_EXERCISE BRIEF_
Begin with the line holding "Write a Blender", end with the line holding "rng = np.random.default_rng(11)", and repeat every line in between exactly, without pictures.
>> start RECORD LIST
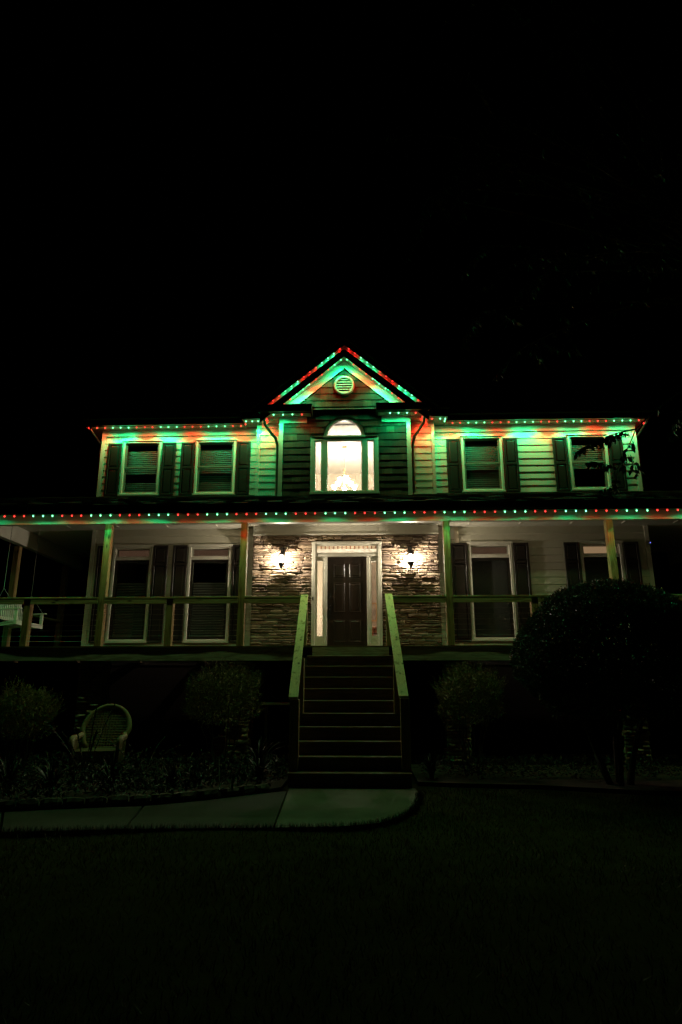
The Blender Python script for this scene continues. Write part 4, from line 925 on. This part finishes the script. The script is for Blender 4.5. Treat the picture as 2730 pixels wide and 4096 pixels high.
# things in the hall
tl = thing('table_lamp', 'lit table lamp glowing behind the left sidelight', 'lamp', (-1.365, 16.5, 1.60))
build(MB().lathe([(0.075, 0), (0.075, 0.02), (0.02, 0.04), (0.055, 0.14), (0.03, 0.24), (0.008, 0.27), (0.008, 0.33)], (-1.365, 16.5, 1.60), 14), 'base', M['pink'], tl, True)
build(MB().lathe([(0.10, 0.30), (0.065, 0.50)], (-1.365, 16.5, 1.60), 18), 'shade', M['lamp'], tl, True)
def table(name, label, x0, x1, y0, y1, h):
    t = thing(name, label, 'table', ((x0 + x1) / 2, (y0 + y1) / 2, FL)); bx('top', M['tablewood'], t, x0, x1, y0, y1, FL + h - 0.04, FL + h, 0.006)
    bx('apron', M['tablewood'], t, x0 + 0.04, x1 - 0.04, y0 + 0.04, y1 - 0.04, FL + h - 0.14, FL + h - 0.0405)
    for x in (x0 + 0.03, x1 - 0.07):
        for y in (y0 + 0.03, y1 - 0.07): bx('leg', M['tablewood'], t, x, x + 0.04, y, y + 0.04, FL + .001, FL + h - 0.0405)
table('console_table', 'narrow wooden table carrying the lamp in the hall', -1.465, -1.25, 16.1, 17.0, 0.80)
table('hall_table', 'reddish wooden table seen through the right sidelight', 0.15, 0.75, 17.2, 17.9, 0.72)
pf = thing('picture', 'framed picture on the added hall wall behind the right sidelight', 'picture', (0.22, 18.0, 2.2))
build(frame_mb(0.05, 0.33, 1.75, 2.25, 0.03, 17.985, 18.018), 'frame', M['frame'], pf); bx('print', M['art'], pf, 0.081, 0.299, 18.0, 18.012, 1.781, 2.219)
vz = thing('vase', 'pinkish vase on the hall table', 'vase', (0.50, 17.5, FL + 0.721)); build(MB().lathe([(0.0, 0), (0.06, 0.0), (0.085, 0.12), (0.07, 0.24), (0.03, 0.31), (0.045, 0.36)], (0.50, 17.5, FL + 0.721), 16), 'body', M['pink'], vz, True)

# ================================================================== PORCH SWING, CAMERA
sg = thing('porch_swing', 'white slatted porch swing hanging on chains at the left end of the porch', 'swing', (-7.98, 14.85, 1.2))
sy0, sy1 = 14.27, 15.47
for y in (sy0 + 0.02, (sy0 + sy1) / 2, sy1 - 0.06):
    build(MB().prism([(-8.22, 1.30), (-7.74, 1.37), (-7.74, 1.425), (-8.22, 1.355)], y, y + 0.04, 'Y'), 'seat_support', M['swing'], sg)
    build(MB().bar((-8.20, y + 0.02, 1.33), (-8.33, y + 0.02, 1.92), 0.04, 0.04, up=(0, 1, 0)), 'back_support', M['swing'], sg)
for k_ in range(6):
    x = -8.20 + k_ * 0.078; z = 1.362 + (x + 8.22) * 0.146
    bx('seat_slat', M['swing'], sg, x, x + 0.062, sy0, sy1, z, z + 0.018)
bx('front_apron', M['swing'], sg, -7.745, -7.722, sy0, sy1, 1.345, 1.44)
for z, x in ((1.52, -8.225), (1.90, -8.308)): build(MB().bar((x, sy0, z), (x, sy1, z), 0.022, 0.07), 'back_rail', M['swing'], sg)
for k_ in range(13):
    y = sy0 + 0.06 + k_ * 0.09; build(MB().bar((-8.205, y, 1.50), (-8.29, y, 1.90), 0.045, 0.016, up=(1, 0, 0.2)), 'back_slat', M['swing'], sg)
for y in (sy0 - 0.01, sy1 - 0.05):
    bx('arm_leg', M['swing'], sg, -7.79, -7.73, y, y + 0.055, 1.36, 1.688); build(MB().bar((-8.32, y + 0.027, 1.675), (-7.66, y + 0.027, 1.705), 0.085, 0.024), 'armrest', M['swing'], sg)
def chainpts(p, q, t_):
    p, q = Vector(p), Vector(q); n_ = int((q - p).length / 0.034); mb = MB(); d = (q - p) / n_
    for k_ in range(n_):
        c = p + d * k_; s_ = Vector((0.008, 0, 0)) if k_ % 2 else Vector((0, 0.008, 0))
        mb.tube([c, c + d * 0.5 + s_, c + d * 1.12, c + d * 0.5 - s_, c], 0.0032, 4)
    build(mb, 'chain', M['chain'], t_)
for y in (sy0 - 0.02, sy1 + 0.02):
    chainpts((-8.10, y, 3.795), (-8.10, y, 2.15), sg); chainpts((-8.10, y, 2.15), (-8.28, y, 1.70), sg); chainpts((-8.10, y, 2.15), (-7.77, y, 1.72), sg)
sc_ = thing('security_camera', 'small dark security camera with a blue light on the right corner', 'camera', (6.83, 15.56, 3.33))
build(MB().tube([(6.83, YW - 0.04, 3.36), (6.83, 15.50, 3.345)], 0.014, 8), 'bracket', M['black'], sc_); build(MB().lathe([(0.0, 0.05), (0.035, 0.045), (0.042, 0.0), (0.036, -0.035), (0.0, -0.045)], (6.83, 15.48, 3.33), 12), 'body', M['black'], sc_, True)
build(MB().lathe([(0.0, 0.011), (0.010, 0.006), (0.010, -0.006), (0.0, -0.011)], (6.83, 15.434, 3.335), 8), 'indicator', M['blue'], sc_)

# ================================================================== GARDEN
def leaf_mesh(name, P, D, Nn, Ln, Wd, mat, fold=0.25, tipw=0.5):
    """many leaves in one mesh: base P, direction D, side axis from Nn, lengths, widths"""
    P, D, Nn = (np.asarray(a, float) for a in (P, D, Nn)); Ln = np.asarray(Ln).reshape(-1, 1); Wd = np.asarray(Wd).reshape(-1, 1)
    D = D / (np.linalg.norm(D, axis=1, keepdims=True) + 1e-9); S = np.cross(D, Nn); S /= (np.linalg.norm(S, axis=1, keepdims=True) + 1e-9); U = np.cross(S, D)
    mid = P + D * Ln * tipw - U * Ln * 0.02
    V = np.stack([P, mid + S * Wd / 2 + U * Wd * fold, P + D * Ln - U * Ln * 0.10, mid - S * Wd / 2 + U * Wd * fold], 1).reshape(-1, 3)
    n_ = len(P); F = (np.arange(n_)[:, None] * 4 + np.array([[0, 1, 2, 0, 2, 3]])).reshape(-1, 3)
    me = bpy.data.meshes.new(name); me.from_pydata(V.tolist(), [], F.tolist()); me.update(); me.materials.append(mat)
    return me
def rdir(n_):
    v_ = rng.normal(size=(n_, 3)); return v_ / np.linalg.norm(v_, axis=1, keepdims=True)
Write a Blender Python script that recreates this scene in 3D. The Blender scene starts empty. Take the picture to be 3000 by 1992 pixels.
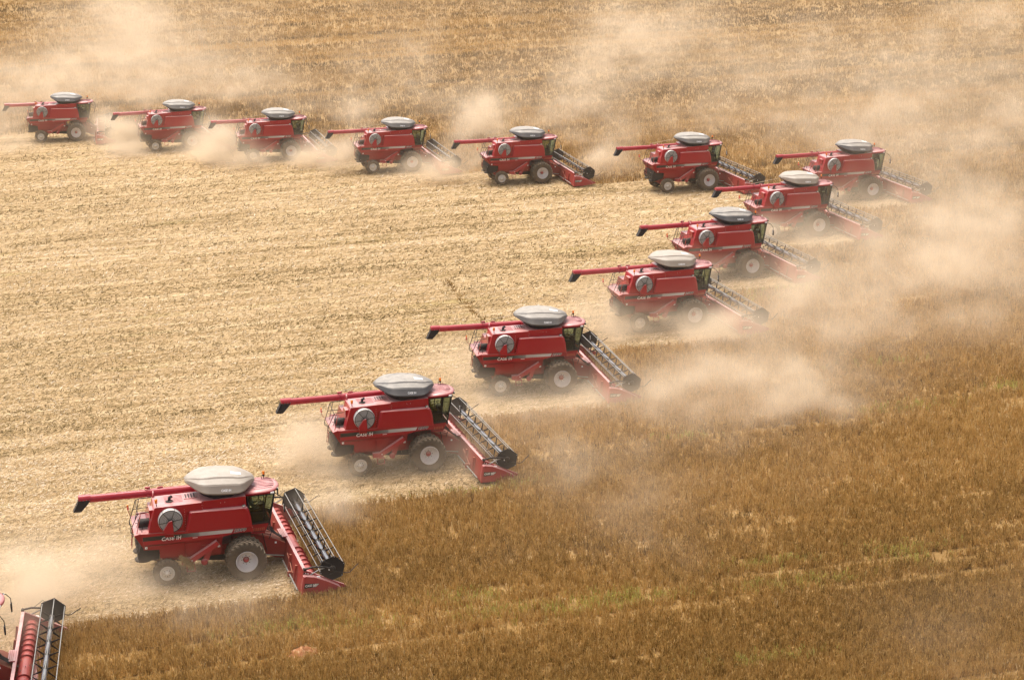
import bpy, bmesh, math, random
import numpy as np
from mathutils import Vector, Matrix

R = math.radians
sc = bpy.context.scene
COL = sc.collection
random.seed(7)
rng = np.random.default_rng(11)

# ------------------------------------------------------------------ camera, sky, sun, exposure
CAM_H, PITCH, ROLL, FPX = 35.884, 0.282424, -0.0334623, 5753.68
camd = bpy.data.cameras.new('camera')
cam = bpy.data.objects.new('camera', camd)
COL.objects.link(cam)
sc.camera = cam
camd.sensor_width = 36.0
camd.lens = 36.0 * FPX / 3000.0
camd.clip_start = 0.5
camd.clip_end = 20000.0
_fwd = Vector((0, math.cos(PITCH), -math.sin(PITCH)))
_up0 = Vector((0, math.sin(PITCH), math.cos(PITCH)))
_r0 = Vector((1, 0, 0))
_c, _s = math.cos(ROLL), math.sin(ROLL)
_r = _c * _r0 + _s * _up0
_u = -_s * _r0 + _c * _up0
cam.matrix_world = Matrix(((_r.x, _u.x, -_fwd.x, 0), (_r.y, _u.y, -_fwd.y, 0), (_r.z, _u.z, -_fwd.z, CAM_H), (0, 0, 0, 1)))

SUN_EL, SUN_AZ = R(68), R(-38)          # azimuth from +Y towards +X
wd = bpy.data.worlds.new('World')
sc.world = wd
wd.use_nodes = True
nt = wd.node_tree
bg = nt.nodes['Background']
sky = nt.nodes.new('ShaderNodeTexSky')
sky.sky_type = 'NISHITA'
sky.sun_disc = False
sky.sun_elevation = SUN_EL
sky.sun_rotation = SUN_AZ
sky.dust_density = 6.0
sky.air_density = 0.7
sky.ozone_density = 0.6
hs = nt.nodes.new('ShaderNodeHueSaturation')
hs.inputs['Saturation'].default_value = 0.30
nt.links.new(sky.outputs[0], hs.inputs['Color'])
nt.links.new(hs.outputs[0], bg.inputs['Color'])
bg.inputs['Strength'].default_value = 0.135

sund = bpy.data.lights.new('sun', 'SUN')
sun = bpy.data.objects.new('sun', sund)
COL.objects.link(sun)
sund.energy = 1.35
sund.angle = R(30)
sund.color = (1.0, 0.945, 0.87)
sdir = Vector((math.sin(SUN_AZ) * math.cos(SUN_EL), math.cos(SUN_AZ) * math.cos(SUN_EL), math.sin(SUN_EL)))
sun.rotation_euler = (-sdir).to_track_quat('-Z', 'Y').to_euler()
sun.location = (0, 0, 200)

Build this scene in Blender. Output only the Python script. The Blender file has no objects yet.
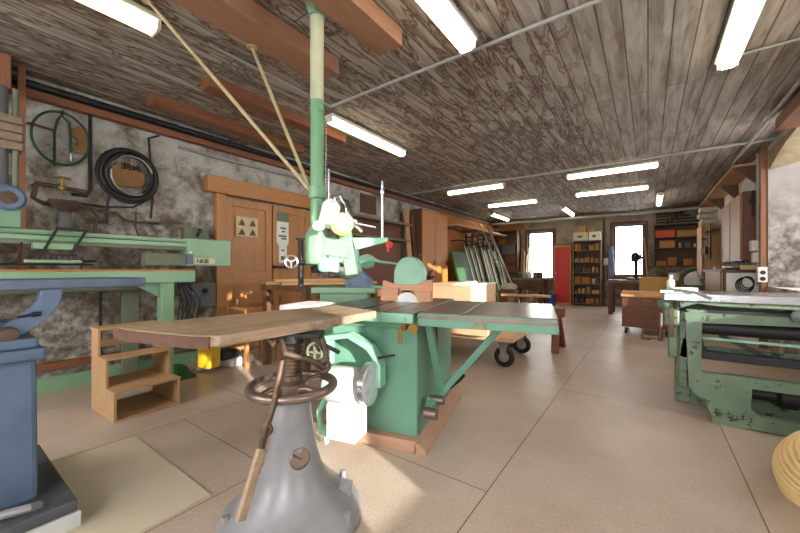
>> end RECORD LIST
_RESPONSE_
Write a Blender Python script that recreates this scene in 3D. The Blender scene starts empty. Take the picture to be 3000 by 1992 pixels.
import bpy, bmesh, math, random
import numpy as np
from mathutils import Vector, Matrix

R = math.radians
sc = bpy.context.scene
COL = sc.collection
random.seed(7)
rng = np.random.default_rng(11)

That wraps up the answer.